Write out the records again, exactly, leaving none out.

>> Start TASK MATERIAL

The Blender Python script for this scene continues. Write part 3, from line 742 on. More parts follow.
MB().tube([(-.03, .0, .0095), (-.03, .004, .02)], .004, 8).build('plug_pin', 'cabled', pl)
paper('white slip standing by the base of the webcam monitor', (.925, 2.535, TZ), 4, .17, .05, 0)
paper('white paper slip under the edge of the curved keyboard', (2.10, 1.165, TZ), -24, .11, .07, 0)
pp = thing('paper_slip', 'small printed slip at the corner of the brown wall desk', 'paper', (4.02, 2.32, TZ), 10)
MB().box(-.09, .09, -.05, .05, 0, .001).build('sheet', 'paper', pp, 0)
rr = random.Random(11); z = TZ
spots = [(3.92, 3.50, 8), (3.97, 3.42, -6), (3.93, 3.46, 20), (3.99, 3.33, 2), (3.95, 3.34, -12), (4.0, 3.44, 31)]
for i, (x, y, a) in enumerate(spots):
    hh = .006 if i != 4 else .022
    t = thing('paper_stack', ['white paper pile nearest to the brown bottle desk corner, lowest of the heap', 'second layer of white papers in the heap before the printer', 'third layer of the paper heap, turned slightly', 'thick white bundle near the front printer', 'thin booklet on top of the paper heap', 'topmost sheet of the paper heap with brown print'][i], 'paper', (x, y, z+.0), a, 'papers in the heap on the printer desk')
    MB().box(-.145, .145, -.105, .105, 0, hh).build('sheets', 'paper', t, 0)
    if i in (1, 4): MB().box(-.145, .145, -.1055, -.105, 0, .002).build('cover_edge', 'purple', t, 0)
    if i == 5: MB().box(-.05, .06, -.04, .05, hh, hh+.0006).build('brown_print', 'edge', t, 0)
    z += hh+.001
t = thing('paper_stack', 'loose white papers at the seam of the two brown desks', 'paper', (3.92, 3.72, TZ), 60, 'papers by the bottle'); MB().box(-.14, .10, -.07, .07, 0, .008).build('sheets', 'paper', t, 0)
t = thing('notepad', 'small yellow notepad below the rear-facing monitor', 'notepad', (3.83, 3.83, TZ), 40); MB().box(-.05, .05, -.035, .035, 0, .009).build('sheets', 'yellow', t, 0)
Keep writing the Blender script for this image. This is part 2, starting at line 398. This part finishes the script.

>> End TASK MATERIAL

▶ **EXERCISE RESULT**
The Blender Python script for this scene continues. Write part 3, from line 742 on. More parts follow.
MB().tube([(-.03, .0, .0095), (-.03, .004, .02)], .004, 8).build('plug_pin', 'cabled', pl)
paper('white slip standing by the base of the webcam monitor', (.925, 2.535, TZ), 4, .17, .05, 0)
paper('white paper slip under the edge of the curved keyboard', (2.10, 1.165, TZ), -24, .11, .07, 0)
pp = thing('paper_slip', 'small printed slip at the corner of the brown wall desk', 'paper', (4.02, 2.32, TZ), 10)
MB().box(-.09, .09, -.05, .05, 0, .001).build('sheet', 'paper', pp, 0)
rr = random.Random(11); z = TZ
spots = [(3.92, 3.50, 8), (3.97, 3.42, -6), (3.93, 3.46, 20), (3.99, 3.33, 2), (3.95, 3.34, -12), (4.0, 3.44, 31)]
for i, (x, y, a) in enumerate(spots):
    hh = .006 if i != 4 else .022
    t = thing('paper_stack', ['white paper pile nearest to the brown bottle desk corner, lowest of the heap', 'second layer of white papers in the heap before the printer', 'third layer of the paper heap, turned slightly', 'thick white bundle near the front printer', 'thin booklet on top of the paper heap', 'topmost sheet of the paper heap with brown print'][i], 'paper', (x, y, z+.0), a, 'papers in the heap on the printer desk')
    MB().box(-.145, .145, -.105, .105, 0, hh).build('sheets', 'paper', t, 0)
    if i in (1, 4): MB().box(-.145, .145, -.1055, -.105, 0, .002).build('cover_edge', 'purple', t, 0)
    if i == 5: MB().box(-.05, .06, -.04, .05, hh, hh+.0006).build('brown_print', 'edge', t, 0)
    z += hh+.001
t = thing('paper_stack', 'loose white papers at the seam of the two brown desks', 'paper', (3.92, 3.72, TZ), 60, 'papers by the bottle'); MB().box(-.14, .10, -.07, .07, 0, .008).build('sheets', 'paper', t, 0)
t = thing('notepad', 'small yellow notepad below the rear-facing monitor', 'notepad', (3.83, 3.83, TZ), 40); MB().box(-.05, .05, -.035, .035, 0, .009).build('sheets', 'yellow', t, 0)
Keep writing the Blender script for this image. This is part 2, starting at line 398. This part finishes the script.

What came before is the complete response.